Edited: July 25, 2022, 8:27 PM ·
I have some loss of high frequency in my left ear, and while it interferes not at all with playing and listening to music, it does interfere with tuning my violin.

So, I have an app, Sound Corset on both my phone and my tablet. It's really excellent software, and it doesn't cost, if you're willing to put up with a few ads.

I also purchased the following:

What an excellent device, it installs to the left of the neck, and it operates strictly off of the vibrations in the wood. One can specify which "A", whether 440, 441, 442 etc., and the next twists to bring the small color screen on it within view.

Edited: July 26, 2022, 7:02 AM · Nell - I use both tuners you name and they are great!

The d'Addario tuner allows me to actually tune in an ensemble, if my strings have slipped, while all the other musicians are playing.

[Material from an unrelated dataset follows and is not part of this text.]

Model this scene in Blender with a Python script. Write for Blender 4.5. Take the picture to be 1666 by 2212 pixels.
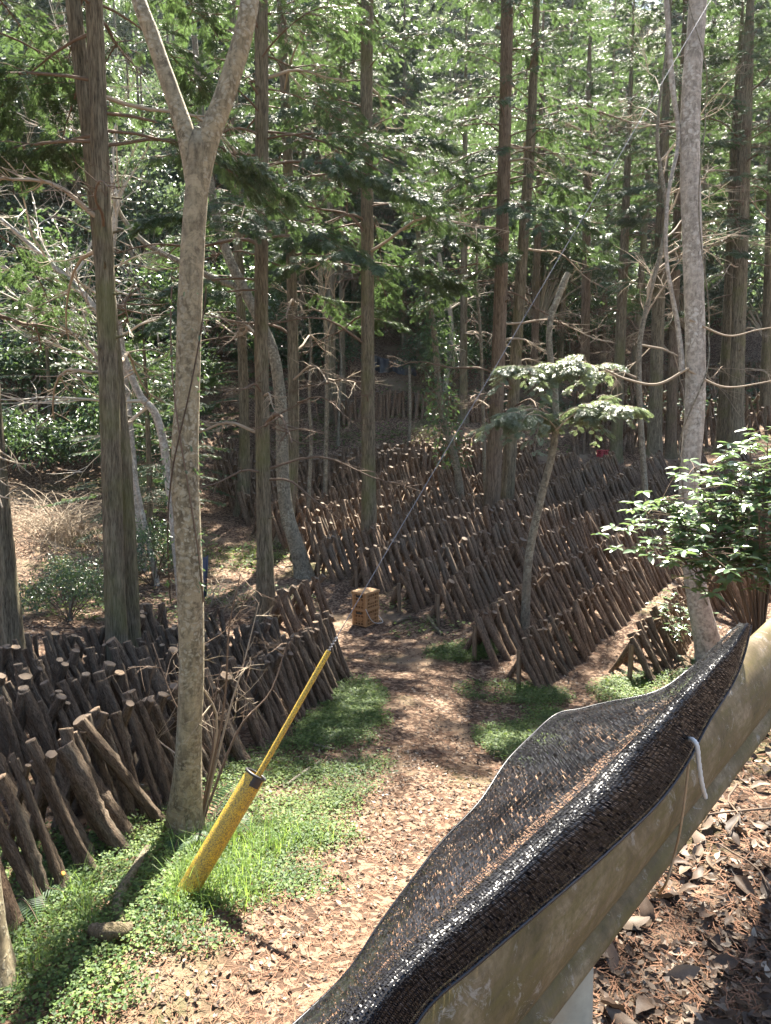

With the Sound Corset I can tune strings to the closest cent (1/100th of an half-step) - but only in a quiet environment.

July 25, 2022, 10:11 PM · I've been using the D'Addario tuner for some time now. The phone app I use is gStrings. I'll have to check out sound corset. I not only have profound high frequency loss in both ears, but also tinnitis. Some days are louder than others.
July 26, 2022, 4:05 PM · Thank you Neil and Andrew for recommendig Sound Corset. It works much better than gString which I find a little too sensitive. The needle wavers back and forh so much that it's sometimes difficult to determine where you are.
July 26, 2022, 4:27 PM · The sharp "ping" you get when you switch between notes is a result of very fast stop of the string and very fast lift of the finger. That's what creates the fantastic clarity you hear with the best players, but it's something anyone can achieve with practice.

Clarity is related to responsiveness and is partially a trait of the violin itself (modified by its tonal match to the bow), set-up, and strings. But the clarity ultimately comes from you -- the violin can just make this harder or easier.